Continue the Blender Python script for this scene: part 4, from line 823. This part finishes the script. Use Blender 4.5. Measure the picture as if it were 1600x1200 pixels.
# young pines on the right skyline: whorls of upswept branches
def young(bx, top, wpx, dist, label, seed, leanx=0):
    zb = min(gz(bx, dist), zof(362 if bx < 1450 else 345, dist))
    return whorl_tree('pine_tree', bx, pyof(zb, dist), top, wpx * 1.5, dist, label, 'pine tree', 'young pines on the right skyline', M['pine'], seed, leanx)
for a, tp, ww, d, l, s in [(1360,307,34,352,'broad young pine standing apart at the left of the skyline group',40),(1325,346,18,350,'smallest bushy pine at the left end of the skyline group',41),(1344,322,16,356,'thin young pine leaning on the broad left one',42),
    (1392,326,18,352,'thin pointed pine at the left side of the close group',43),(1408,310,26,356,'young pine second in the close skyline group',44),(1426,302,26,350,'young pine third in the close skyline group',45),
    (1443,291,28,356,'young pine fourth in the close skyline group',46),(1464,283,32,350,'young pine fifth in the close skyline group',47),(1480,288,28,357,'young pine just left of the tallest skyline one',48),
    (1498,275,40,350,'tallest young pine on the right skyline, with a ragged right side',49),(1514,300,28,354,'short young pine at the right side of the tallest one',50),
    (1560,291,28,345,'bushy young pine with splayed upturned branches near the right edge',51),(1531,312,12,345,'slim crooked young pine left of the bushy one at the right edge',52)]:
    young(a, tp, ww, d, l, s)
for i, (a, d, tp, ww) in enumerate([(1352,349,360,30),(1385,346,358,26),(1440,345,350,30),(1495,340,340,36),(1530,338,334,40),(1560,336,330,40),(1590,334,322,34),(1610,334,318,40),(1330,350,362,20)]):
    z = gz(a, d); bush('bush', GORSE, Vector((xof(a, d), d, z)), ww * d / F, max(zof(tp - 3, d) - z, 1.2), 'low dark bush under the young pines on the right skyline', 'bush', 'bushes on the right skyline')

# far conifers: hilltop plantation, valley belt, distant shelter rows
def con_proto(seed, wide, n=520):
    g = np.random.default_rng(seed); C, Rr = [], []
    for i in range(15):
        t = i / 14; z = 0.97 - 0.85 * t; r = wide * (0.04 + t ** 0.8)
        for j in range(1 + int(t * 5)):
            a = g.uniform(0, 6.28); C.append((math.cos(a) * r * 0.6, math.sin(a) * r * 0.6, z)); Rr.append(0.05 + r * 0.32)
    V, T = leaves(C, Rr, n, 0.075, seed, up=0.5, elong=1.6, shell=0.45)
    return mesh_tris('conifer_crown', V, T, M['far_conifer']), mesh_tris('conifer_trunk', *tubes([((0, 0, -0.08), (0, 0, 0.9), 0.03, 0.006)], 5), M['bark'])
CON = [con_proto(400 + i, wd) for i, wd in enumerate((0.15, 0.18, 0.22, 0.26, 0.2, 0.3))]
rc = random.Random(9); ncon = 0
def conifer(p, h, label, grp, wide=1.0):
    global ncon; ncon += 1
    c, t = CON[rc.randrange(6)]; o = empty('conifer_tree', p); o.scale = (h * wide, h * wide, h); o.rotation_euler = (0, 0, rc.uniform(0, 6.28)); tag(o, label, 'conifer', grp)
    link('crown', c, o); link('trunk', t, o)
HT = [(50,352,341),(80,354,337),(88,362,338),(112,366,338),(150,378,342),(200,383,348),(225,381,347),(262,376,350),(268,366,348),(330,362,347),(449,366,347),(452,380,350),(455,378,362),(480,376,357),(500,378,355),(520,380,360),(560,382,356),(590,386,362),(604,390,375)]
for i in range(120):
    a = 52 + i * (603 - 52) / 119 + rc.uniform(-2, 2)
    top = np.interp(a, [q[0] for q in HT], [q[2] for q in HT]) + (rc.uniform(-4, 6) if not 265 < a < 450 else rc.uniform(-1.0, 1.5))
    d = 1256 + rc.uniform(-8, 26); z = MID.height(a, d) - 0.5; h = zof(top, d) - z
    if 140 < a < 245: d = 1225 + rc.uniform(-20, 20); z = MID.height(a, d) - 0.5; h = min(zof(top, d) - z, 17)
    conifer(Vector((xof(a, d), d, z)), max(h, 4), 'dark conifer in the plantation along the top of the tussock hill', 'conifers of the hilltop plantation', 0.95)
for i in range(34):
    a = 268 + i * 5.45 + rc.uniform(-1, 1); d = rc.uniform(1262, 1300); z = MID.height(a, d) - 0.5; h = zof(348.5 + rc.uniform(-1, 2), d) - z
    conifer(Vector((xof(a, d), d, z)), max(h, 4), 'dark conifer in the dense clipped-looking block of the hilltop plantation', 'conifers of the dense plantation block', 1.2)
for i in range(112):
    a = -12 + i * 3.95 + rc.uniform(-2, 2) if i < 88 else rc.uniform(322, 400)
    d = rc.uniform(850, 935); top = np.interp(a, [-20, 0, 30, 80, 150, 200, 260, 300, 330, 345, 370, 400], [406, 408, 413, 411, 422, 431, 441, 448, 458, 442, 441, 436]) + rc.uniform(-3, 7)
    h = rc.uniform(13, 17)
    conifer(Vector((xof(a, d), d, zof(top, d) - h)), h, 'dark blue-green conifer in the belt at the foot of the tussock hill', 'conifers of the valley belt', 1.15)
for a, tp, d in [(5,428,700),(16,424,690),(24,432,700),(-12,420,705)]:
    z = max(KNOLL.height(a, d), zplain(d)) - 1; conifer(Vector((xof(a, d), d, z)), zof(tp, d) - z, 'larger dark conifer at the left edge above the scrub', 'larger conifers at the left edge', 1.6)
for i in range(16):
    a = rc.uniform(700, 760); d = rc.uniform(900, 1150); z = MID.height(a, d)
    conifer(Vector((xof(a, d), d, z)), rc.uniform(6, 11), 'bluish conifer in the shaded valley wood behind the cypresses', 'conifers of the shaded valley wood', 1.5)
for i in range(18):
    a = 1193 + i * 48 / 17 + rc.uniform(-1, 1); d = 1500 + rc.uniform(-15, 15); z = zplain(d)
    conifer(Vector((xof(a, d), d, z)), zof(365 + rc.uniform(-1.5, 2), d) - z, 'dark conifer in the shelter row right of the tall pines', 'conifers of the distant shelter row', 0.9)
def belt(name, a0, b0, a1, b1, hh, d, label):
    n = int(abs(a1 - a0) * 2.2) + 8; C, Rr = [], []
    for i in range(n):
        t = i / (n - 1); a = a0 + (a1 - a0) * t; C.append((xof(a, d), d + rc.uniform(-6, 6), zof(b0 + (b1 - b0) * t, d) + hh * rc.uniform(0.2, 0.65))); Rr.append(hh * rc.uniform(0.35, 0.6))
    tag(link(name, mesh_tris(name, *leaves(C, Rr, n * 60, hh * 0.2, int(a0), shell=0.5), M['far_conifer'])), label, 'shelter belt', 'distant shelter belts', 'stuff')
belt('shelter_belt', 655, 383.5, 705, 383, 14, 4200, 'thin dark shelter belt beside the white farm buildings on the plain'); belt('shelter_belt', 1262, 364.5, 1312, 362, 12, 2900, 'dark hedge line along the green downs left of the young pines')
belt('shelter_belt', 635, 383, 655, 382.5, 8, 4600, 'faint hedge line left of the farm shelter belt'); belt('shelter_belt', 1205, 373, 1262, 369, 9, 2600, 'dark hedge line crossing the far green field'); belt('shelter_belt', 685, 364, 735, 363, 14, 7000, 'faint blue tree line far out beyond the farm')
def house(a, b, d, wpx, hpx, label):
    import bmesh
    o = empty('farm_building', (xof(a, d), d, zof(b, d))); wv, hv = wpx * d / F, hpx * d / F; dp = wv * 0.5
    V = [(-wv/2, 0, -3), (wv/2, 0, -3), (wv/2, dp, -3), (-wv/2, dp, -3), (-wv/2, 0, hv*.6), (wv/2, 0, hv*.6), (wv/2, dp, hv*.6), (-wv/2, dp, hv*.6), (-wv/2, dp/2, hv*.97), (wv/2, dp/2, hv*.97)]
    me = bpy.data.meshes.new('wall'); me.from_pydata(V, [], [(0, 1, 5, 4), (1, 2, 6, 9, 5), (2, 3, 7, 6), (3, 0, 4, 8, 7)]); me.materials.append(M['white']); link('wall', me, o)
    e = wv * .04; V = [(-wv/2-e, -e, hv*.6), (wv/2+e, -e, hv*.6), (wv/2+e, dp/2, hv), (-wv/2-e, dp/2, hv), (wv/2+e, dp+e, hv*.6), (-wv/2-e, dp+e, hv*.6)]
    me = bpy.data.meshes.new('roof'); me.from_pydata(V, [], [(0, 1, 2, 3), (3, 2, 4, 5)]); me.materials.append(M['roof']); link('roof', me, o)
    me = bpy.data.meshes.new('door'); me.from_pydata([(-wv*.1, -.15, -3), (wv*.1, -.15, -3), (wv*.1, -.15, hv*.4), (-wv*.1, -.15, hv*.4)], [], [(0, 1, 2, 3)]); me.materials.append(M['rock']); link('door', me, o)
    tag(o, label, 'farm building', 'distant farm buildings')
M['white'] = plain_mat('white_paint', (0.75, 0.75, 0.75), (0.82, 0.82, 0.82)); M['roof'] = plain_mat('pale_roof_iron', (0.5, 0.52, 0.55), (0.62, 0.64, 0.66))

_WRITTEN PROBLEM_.
Exactly as they appear, please write out the lines from the opening of the listing above down to the line containing "z = gz(a, d);", with both end lines included.

_RESULT_.
Continue the Blender Python script for this scene: part 4, from line 823. This part finishes the script. Use Blender 4.5. Measure the picture as if it were 1600x1200 pixels.
# young pines on the right skyline: whorls of upswept branches
def young(bx, top, wpx, dist, label, seed, leanx=0):
    zb = min(gz(bx, dist), zof(362 if bx < 1450 else 345, dist))
    return whorl_tree('pine_tree', bx, pyof(zb, dist), top, wpx * 1.5, dist, label, 'pine tree', 'young pines on the right skyline', M['pine'], seed, leanx)
for a, tp, ww, d, l, s in [(1360,307,34,352,'broad young pine standing apart at the left of the skyline group',40),(1325,346,18,350,'smallest bushy pine at the left end of the skyline group',41),(1344,322,16,356,'thin young pine leaning on the broad left one',42),
    (1392,326,18,352,'thin pointed pine at the left side of the close group',43),(1408,310,26,356,'young pine second in the close skyline group',44),(1426,302,26,350,'young pine third in the close skyline group',45),
    (1443,291,28,356,'young pine fourth in the close skyline group',46),(1464,283,32,350,'young pine fifth in the close skyline group',47),(1480,288,28,357,'young pine just left of the tallest skyline one',48),
    (1498,275,40,350,'tallest young pine on the right skyline, with a ragged right side',49),(1514,300,28,354,'short young pine at the right side of the tallest one',50),
    (1560,291,28,345,'bushy young pine with splayed upturned branches near the right edge',51),(1531,312,12,345,'slim crooked young pine left of the bushy one at the right edge',52)]:
    young(a, tp, ww, d, l, s)
for i, (a, d, tp, ww) in enumerate([(1352,349,360,30),(1385,346,358,26),(1440,345,350,30),(1495,340,340,36),(1530,338,334,40),(1560,336,330,40),(1590,334,322,34),(1610,334,318,40),(1330,350,362,20)]):
    z = gz(a, d); bush('bush', GORSE, Vector((xof(a, d), d, z)), ww * d / F, max(zof(tp - 3, d) - z, 1.2), 'low dark bush under the young pines on the right skyline', 'bush', 'bushes on the right skyline')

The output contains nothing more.